People who are looking to buy a new home in the next two years are aiming to save over £11,500 more for a deposit, the Mortgage Advice Bureau (MAB) has found.
In new research, the MAB has found that whilst the challenge of saving for a deposit isn’t a new one, the size of deposits required is increasing as a result of economic factors limiting how much people can borrow.
On average, buyers have said they would need to save £36,118 for their deposit. However, over three in five (62%) said that this has increased, with future homeowners expecting to need an additional £11,500 in light of recent economic uncertainty.
The research found that as a result of this increase, 15% of prospective buyers have delayed their plans to buy a home altogether, with 32% saying that saving for a deposit is the biggest barrier for homeownership.
Furthermore, a quarter (25%) of those surveyed said the higher cost of borrowing means they will have to save more, with one in 10 (11%) saying that the amount they need to save has increased due to them wanting a lower loan-to-value (LTV).
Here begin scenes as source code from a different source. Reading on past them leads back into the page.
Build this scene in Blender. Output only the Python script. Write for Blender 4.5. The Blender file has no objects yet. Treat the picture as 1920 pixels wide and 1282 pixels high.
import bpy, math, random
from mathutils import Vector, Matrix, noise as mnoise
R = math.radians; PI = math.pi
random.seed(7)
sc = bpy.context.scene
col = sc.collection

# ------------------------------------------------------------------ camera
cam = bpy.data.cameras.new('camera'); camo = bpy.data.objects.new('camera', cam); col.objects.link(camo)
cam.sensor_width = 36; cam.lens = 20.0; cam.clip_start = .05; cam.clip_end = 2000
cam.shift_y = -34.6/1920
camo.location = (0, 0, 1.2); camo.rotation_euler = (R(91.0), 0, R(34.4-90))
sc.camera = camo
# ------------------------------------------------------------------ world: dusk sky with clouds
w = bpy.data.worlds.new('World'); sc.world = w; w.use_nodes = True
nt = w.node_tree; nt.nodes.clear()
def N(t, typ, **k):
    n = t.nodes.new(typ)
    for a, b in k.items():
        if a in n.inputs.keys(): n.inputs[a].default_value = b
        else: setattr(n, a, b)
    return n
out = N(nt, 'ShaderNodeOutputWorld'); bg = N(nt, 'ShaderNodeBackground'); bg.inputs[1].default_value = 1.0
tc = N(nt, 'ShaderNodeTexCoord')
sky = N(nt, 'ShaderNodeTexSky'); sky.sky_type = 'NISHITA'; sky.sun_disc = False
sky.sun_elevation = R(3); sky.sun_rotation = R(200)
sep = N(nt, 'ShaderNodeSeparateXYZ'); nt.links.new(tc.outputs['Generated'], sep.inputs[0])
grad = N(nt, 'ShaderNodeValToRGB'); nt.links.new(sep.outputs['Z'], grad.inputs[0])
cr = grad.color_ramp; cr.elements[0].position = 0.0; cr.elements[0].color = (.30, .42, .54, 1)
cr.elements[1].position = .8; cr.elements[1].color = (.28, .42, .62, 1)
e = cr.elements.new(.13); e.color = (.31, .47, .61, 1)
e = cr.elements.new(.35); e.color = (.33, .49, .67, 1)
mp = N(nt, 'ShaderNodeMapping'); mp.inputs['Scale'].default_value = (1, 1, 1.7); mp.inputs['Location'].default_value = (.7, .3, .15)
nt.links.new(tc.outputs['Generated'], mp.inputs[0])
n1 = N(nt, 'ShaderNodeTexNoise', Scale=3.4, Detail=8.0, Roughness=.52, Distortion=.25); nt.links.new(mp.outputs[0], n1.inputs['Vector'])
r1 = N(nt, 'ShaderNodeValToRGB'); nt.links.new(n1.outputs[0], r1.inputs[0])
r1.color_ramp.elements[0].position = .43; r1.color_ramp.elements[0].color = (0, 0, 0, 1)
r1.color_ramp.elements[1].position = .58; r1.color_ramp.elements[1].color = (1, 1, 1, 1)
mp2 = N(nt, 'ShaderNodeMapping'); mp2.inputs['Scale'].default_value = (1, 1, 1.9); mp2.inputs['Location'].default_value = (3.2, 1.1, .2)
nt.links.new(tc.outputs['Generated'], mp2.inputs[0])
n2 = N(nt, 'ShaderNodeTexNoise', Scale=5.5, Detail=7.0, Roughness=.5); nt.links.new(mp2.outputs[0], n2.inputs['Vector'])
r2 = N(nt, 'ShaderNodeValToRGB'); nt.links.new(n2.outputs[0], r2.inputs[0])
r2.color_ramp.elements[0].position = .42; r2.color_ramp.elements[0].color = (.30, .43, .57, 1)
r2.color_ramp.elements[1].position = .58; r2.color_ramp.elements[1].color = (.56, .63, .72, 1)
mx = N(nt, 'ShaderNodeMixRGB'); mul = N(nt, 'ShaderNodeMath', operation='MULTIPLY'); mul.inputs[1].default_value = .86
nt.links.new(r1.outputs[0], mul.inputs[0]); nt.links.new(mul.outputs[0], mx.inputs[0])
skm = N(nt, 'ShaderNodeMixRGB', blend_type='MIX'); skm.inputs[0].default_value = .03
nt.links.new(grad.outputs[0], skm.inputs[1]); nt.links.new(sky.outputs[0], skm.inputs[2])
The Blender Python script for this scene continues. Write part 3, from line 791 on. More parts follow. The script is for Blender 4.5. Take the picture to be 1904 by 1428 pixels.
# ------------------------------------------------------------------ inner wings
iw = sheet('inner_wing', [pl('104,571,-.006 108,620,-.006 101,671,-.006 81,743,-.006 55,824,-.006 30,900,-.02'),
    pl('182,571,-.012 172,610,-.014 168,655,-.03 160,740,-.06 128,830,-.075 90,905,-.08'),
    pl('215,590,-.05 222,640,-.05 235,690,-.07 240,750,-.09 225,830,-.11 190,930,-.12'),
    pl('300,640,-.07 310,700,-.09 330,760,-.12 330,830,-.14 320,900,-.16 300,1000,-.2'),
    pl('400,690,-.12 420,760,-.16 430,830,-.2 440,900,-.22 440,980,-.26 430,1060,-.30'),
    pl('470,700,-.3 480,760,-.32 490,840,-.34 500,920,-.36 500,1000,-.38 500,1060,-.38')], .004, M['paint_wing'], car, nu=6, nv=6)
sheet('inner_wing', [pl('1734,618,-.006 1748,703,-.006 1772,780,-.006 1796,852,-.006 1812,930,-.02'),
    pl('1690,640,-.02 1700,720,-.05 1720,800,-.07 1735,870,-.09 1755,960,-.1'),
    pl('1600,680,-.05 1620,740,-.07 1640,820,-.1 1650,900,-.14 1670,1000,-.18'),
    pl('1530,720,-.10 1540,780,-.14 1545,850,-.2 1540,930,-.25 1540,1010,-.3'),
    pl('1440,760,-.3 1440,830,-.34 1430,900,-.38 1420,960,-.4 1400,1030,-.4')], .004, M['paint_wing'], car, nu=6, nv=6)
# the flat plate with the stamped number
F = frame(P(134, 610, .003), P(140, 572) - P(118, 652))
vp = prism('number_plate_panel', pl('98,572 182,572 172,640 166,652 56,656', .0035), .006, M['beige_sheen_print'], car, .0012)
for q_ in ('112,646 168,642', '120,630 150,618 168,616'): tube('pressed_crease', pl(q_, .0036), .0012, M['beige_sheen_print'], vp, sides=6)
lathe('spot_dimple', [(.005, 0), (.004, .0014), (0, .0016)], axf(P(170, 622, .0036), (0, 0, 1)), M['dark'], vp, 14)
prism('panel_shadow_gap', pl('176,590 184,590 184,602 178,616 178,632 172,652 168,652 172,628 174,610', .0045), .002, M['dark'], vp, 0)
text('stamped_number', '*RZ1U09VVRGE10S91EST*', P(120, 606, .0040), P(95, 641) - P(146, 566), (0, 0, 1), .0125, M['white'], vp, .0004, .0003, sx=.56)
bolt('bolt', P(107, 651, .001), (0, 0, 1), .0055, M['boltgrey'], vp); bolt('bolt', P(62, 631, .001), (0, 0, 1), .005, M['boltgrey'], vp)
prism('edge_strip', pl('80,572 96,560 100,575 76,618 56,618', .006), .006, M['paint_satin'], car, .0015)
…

Almost one in 10 (8%) said that they will now turn to the ‘bank of mum and dad’ for help.
As a result of increasing costs, nearly a quarter (24%) of prospective buyers said they are cutting back in socialising in order to save for a deposit, with 26% stating that they have cut back on luxuries.
Deputy chief executive officer at MAB, Ben Thompson, said: “There are many challenges for prospective buyers to overcome before they get the keys in their hands, and right now, they’re coming from all sides.
“Economic volatility has seen prospective buyers battle high inflation, pushing prices up and limiting the amount they can save. Meanwhile, higher interest rates have lowered the amount they can borrow, meaning bigger deposits are needed. This has led to many prospective buyers having to put more away than they had initially planned.
“Nevertheless, there are some positives that can be taken from this. For those saving for a mortgage, it’s time to take advantage of higher interest rates on savings, with fixed rate accounts in particular offering good rates. Government initiatives, like the Lifetime ISA and Help to Buy ISA, for those who had an account before the scheme closed, can also help. Whatever stage you are at, it’s worth talking to a broker who can help you get mortgage ready.”